My partner, Britta, has gone beyond the call of duty in giving me time and space to write this book since its inception, many moons ago, when the year 2003 was still in the future. I dedicate this book, and everything else, to her.
And In The End
An excerpt from my blog, dated 20th August, 2010. Read the original
What follows is a very personal post, for which I do not apologise. It is likely to be the last post I make to this blog (though perhaps not; see below). I hope that it will not be sentimental. That said, it will be honest. I will write about something that has been very important to me since I was a wee scamp.
A long time ago—when I was an undergraduate, fifteen years back—I read an interview with Stephen King in which he described the moment his novel, Carrie, was picked up by New England Library. He was living in a trailer and had so little money that the telephone was disconnected. The original news about the publication of Carrie came via telegram. King wanted to buy a gift for his wife. He went into town and found the only thing he could he imagine she wanted: a hair dryer.
Fifteen years ago, reading the interview with King, I already had two novels under my belt. They were awful. Since then, I’ve written four more. These last—Déjà Vu, Proper Job, Flashback and The Amber Rooms—are quite good. Déjà Vu has been published and the other three have been with my agent, John Jarrold, for some years. Four, I think. A long time.

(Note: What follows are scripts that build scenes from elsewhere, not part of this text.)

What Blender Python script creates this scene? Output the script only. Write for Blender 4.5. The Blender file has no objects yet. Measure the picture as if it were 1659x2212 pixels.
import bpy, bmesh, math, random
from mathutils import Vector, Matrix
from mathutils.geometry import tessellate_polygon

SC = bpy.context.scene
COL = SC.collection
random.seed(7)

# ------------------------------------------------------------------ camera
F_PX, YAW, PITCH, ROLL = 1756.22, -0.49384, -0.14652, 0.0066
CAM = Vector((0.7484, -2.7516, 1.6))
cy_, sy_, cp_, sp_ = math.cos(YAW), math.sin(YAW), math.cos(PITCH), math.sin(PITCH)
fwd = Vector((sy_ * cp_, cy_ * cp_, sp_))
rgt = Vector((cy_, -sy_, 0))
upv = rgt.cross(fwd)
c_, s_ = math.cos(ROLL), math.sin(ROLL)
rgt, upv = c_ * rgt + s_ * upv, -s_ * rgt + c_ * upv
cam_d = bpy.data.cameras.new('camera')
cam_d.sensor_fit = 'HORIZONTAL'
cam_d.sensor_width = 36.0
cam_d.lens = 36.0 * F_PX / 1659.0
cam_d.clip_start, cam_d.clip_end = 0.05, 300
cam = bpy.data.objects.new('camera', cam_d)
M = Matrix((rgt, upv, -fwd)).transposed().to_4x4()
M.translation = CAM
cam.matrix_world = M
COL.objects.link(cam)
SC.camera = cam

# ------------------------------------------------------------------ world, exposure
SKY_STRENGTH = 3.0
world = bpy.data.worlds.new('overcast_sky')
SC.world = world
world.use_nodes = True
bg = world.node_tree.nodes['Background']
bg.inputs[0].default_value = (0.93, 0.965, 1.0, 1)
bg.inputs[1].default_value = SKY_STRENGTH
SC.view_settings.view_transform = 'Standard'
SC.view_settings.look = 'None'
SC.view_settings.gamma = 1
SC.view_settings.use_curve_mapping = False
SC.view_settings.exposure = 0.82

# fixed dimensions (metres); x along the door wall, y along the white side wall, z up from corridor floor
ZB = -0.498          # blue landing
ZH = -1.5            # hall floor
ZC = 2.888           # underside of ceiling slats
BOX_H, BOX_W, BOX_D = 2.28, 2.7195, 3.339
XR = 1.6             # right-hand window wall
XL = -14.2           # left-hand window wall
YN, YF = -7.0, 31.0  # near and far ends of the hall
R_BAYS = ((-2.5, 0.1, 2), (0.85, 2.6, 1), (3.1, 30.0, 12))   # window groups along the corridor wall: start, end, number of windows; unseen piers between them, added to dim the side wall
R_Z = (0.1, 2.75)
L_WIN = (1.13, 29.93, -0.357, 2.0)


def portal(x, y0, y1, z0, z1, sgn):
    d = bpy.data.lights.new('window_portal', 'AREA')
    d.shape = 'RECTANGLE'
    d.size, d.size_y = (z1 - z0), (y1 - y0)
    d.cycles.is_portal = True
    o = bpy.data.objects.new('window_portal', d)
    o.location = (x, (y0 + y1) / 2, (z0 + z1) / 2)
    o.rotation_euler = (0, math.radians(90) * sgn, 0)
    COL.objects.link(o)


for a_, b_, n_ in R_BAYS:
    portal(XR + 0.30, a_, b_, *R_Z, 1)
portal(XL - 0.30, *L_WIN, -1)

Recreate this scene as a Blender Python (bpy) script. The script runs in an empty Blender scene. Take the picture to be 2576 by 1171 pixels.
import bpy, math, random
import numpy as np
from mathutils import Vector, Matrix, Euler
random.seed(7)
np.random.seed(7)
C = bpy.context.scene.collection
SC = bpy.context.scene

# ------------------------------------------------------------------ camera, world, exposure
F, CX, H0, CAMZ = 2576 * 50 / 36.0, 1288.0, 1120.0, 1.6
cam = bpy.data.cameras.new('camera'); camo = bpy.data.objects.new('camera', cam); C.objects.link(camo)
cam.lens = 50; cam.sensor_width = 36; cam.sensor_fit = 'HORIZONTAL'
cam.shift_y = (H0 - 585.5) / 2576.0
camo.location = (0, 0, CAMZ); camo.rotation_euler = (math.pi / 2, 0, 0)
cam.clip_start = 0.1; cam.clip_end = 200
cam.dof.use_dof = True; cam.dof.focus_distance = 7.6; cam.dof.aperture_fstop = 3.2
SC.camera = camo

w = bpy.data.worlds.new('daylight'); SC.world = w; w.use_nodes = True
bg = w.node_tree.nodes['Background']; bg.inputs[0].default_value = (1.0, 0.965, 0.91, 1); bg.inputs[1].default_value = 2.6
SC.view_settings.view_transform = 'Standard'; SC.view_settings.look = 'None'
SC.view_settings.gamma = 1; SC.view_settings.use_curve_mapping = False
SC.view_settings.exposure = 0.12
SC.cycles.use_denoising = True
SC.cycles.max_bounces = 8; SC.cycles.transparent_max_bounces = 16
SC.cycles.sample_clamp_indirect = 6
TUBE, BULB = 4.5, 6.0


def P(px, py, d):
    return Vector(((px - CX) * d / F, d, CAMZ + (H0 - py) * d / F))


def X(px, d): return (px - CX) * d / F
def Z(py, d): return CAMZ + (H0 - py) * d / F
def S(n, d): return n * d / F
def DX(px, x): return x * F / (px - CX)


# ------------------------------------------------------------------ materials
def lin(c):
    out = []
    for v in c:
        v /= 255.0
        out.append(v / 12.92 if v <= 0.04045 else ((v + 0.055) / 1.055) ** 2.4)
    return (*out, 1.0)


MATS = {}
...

Someone wrote—King again, I think—that a writer is a person who will write no matter what. In other words, if you lock them up in a cell without pen or pencil, they’ll write on the wall in their own blood. I didn’t believe that when I read it and I don’t believe it now. Even Stephen King comes to a point when the blood dries up. Writers are people. We—they—would want to play football if they were footballers, not sit on the subs bench; they would want to have a workshop, tools, and customers if they made furniture for a living; writers want to be read.